Os ministros Gilmar Mendes, Alexandre de Moraes, Rosa Weber e Luís Roberto Barroso já defenderam a inconstitucionalidade da lei e a quantidade de 60 gramas de maconha ou seis plantas fêmeas como critério quantitativo para caracterizar o consumo pessoal. O ministro Edson Fachin também defendeu a inconstitucionalidade, mas entendeu que o Legislativo deve estabelecer os limites e critérios. 

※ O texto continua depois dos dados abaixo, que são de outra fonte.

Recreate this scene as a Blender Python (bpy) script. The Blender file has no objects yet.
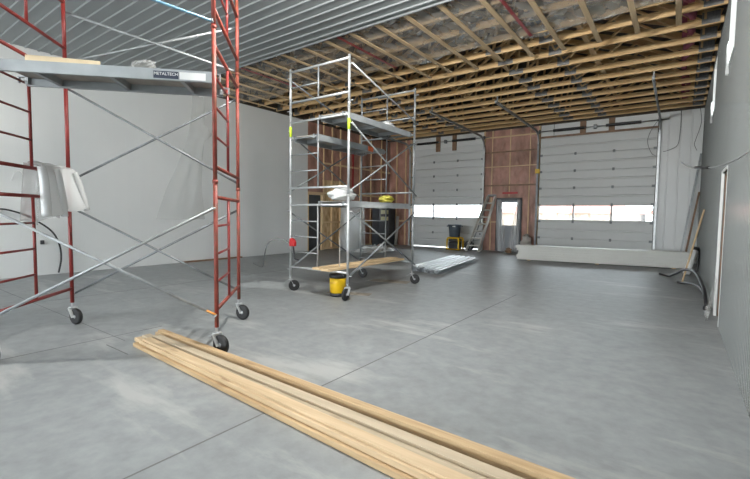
import bpy, bmesh, math, random
from mathutils import Vector, Matrix
random.seed(7)
S = bpy.context.scene
COL = S.collection
PI = math.pi
V = Vector

# ------------------------------------------------------------------ camera
R_ = ((0.80830, -0.58804, -0.02931), (0, 0, 0), (0, 0, 0))
def cam_axes(yaw, pitch, roll):
    f = V((math.sin(yaw)*math.cos(pitch), math.cos(yaw)*math.cos(pitch), math.sin(pitch)))
    r = V((math.cos(yaw), -math.sin(yaw), 0)); u = r.cross(f)
    return r*math.cos(roll)+u*math.sin(roll), -r*math.sin(roll)+u*math.cos(roll), f
rr, uu, ff = cam_axes(math.radians(-36.0675), math.radians(-3.4675), math.radians(.70034))
cd = bpy.data.cameras.new('camera'); cam = bpy.data.objects.new('camera', cd); COL.objects.link(cam)
cd.sensor_width = 36; cd.lens = 417.7/750*36; cd.clip_start = .02; cd.clip_end = 400
cam.matrix_world = Matrix(((rr.x, uu.x, -ff.x, 0), (rr.y, uu.y, -ff.y, 0), (rr.z, uu.z, -ff.z, 1.43), (0, 0, 0, 1)))
S.camera = cam

# ------------------------------------------------------------------ materials
def nt(name):
    m = bpy.data.materials.new(name); m.use_nodes = True
    n = m.node_tree.nodes; l = m.node_tree.links
    return m, n, l, n['Principled BSDF']
def mat(name, c, rough=.5, metal=0., var=0., scale=6., bump=0., bscale=40., c2=None, stretch=None, spec=None, trans=0., coat=0., det=5, lo=.35, hi=.65, bdist=.01):
    m, n, l, b = nt(name)
    b.inputs['Base Color'].default_value = (*c, 1); b.inputs['Roughness'].default_value = rough; b.inputs['Metallic'].default_value = metal
    if spec is not None: b.inputs['Specular IOR Level'].default_value = spec
    if coat: b.inputs['Coat Weight'].default_value = coat; b.inputs['Coat Roughness'].default_value = .1
    tc = n.new('ShaderNodeTexCoord'); mp = n.new('ShaderNodeMapping'); l.new(tc.outputs['Object'], mp.inputs['Vector'])
    if stretch: mp.inputs['Scale'].default_value = stretch
    if var or c2:
        t = n.new('ShaderNodeTexNoise'); t.inputs['Scale'].default_value = scale; t.inputs['Detail'].default_value = det
        l.new(mp.outputs['Vector'], t.inputs['Vector'])
        r = n.new('ShaderNodeValToRGB'); l.new(t.outputs['Fac'], r.inputs['Fac'])
        a = c if c2 else tuple(x*(1-var) for x in c); d = c2 if c2 else tuple(min(1, x*(1+var)) for x in c)
        r.color_ramp.elements[0].color = (*a, 1); r.color_ramp.elements[1].color = (*d, 1)
        r.color_ramp.elements[0].position = lo; r.color_ramp.elements[1].position = hi
        l.new(r.outputs['Color'], b.inputs['Base Color'])
    if bump:
        t2 = n.new('ShaderNodeTexNoise'); t2.inputs['Scale'].default_value = bscale; t2.inputs['Detail'].default_value = 4
        l.new(mp.outputs['Vector'], t2.inputs['Vector'])
        bp = n.new('ShaderNodeBump'); bp.inputs['Strength'].default_value = bump; bp.inputs['Distance'].default_value = bdist
        l.new(t2.outputs['Fac'], bp.inputs['Height']); l.new(bp.outputs['Normal'], b.inputs['Normal'])
    if trans:
        o = n['Material Output']; tr = n.new('ShaderNodeBsdfTransparent'); mx = n.new('ShaderNodeMixShader'); mx.inputs[0].default_value = trans
        l.new(b.outputs[0], mx.inputs[1]); l.new(tr.outputs[0], mx.inputs[2]); l.new(mx.outputs[0], o.inputs['Surface'])
    return m

M = {}
def wood(name, c1, c2, axis):
    st = {'x': (.6, 12, 12), 'y': (12, .6, 12), 'z': (12, 12, .6)}[axis]
    m = mat(name, c1, .65, c2=c2, scale=2.2, stretch=st, bump=.15, bscale=5, lo=.3, hi=.7)
    # knots: small dark spots scattered along the grain
    n, l = m.node_tree.nodes, m.node_tree.links
    b = n['Principled BSDF']; src = b.inputs['Base Color'].links[0].from_socket
    tc = n.new('ShaderNodeTexCoord'); mp = n.new('ShaderNodeMapping'); l.new(tc.outputs['Object'], mp.inputs[0])
    mp.inputs['Scale'].default_value = {'x': (2.2, 9, 9), 'y': (9, 2.2, 9), 'z': (9, 9, 2.2)}[axis]
    vo = n.new('ShaderNodeTexVoronoi'); l.new(mp.outputs[0], vo.inputs['Vector']); vo.inputs['Scale'].default_value = 1.0
    rp = n.new('ShaderNodeValToRGB'); l.new(vo.outputs['Distance'], rp.inputs[0])
    rp.color_ramp.elements[0].color = (.35, .35, .35, 1); rp.color_ramp.elements[1].color = (0, 0, 0, 1)
    rp.color_ramp.elements[0].position = .10; rp.color_ramp.elements[1].position = .2
    mx = n.new('ShaderNodeMix'); mx.data_type = 'RGBA'; l.new(rp.outputs[0], mx.inputs[0])
    l.new(src, mx.inputs[6]); mx.inputs[7].default_value = (.16, .07, .025, 1); l.new(mx.outputs[2], b.inputs['Base Color'])
    return m
WA, WB = (.60, .42, .23), (.74, .56, .34)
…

Já os ministros Cristiano Zanin, Kassio Nunes Marques e André Mendonça são favoráveis à legislação atual. Os dois primeiros defendem que o critério para caracterizar o uso pessoal deve ser a quantidade de 25 gramas ou 6 plantas fêmeas. Já André Mendonça delimita a quantidade em 10 gramas. 

O julgamento foi suspenso em 6 de março após o ministro Dias Toffoli pedir vista, ou seja, mais tempo para analisar o tema. Também ainda não votaram Carmén Lúcia e Luiz Fux. 

Em entrevista à CNN Brasil, o ministro Luís Roberto Barroso afirmou, em 4 de março, que o STF não tratará da descriminalização das drogas. "O que o Supremo vai decidir é qual a quantidade que deve ser considerada para tratar como porte ou tratar como tráfico", disse Barroso. "Sem o Supremo ter essa definição, quem a faz é a polícia. E o que se verifica é que há um critério extremamente discriminatório. Dependendo do bairro, se for rico ou periférico, a mesma quantidade tem tratamentos diferentes. O que o Supremo quer fazer é ter uma regra que valha para todo mundo", complementou o ministro.

Por um lado, o STF possui a autoridade para determinar o que está ou não em conformidade com a Constituição. Por sua vez, o Congresso tem o poder de aprovar leis.

Se a PEC for sancionada antes da decisão do STF, só poderá ser aplicada em conflitos que surjam após o vigor da legislação. Ainda assim, sua nova versão poderá ser contestada no STF.

Mas se a inconstitucionalidade for declarada antes da sanção da legislação, o Congresso não poderá mais fazer alterações. Isso significa que uma lei que fere a Constituição Federal já nasce inconstitucional.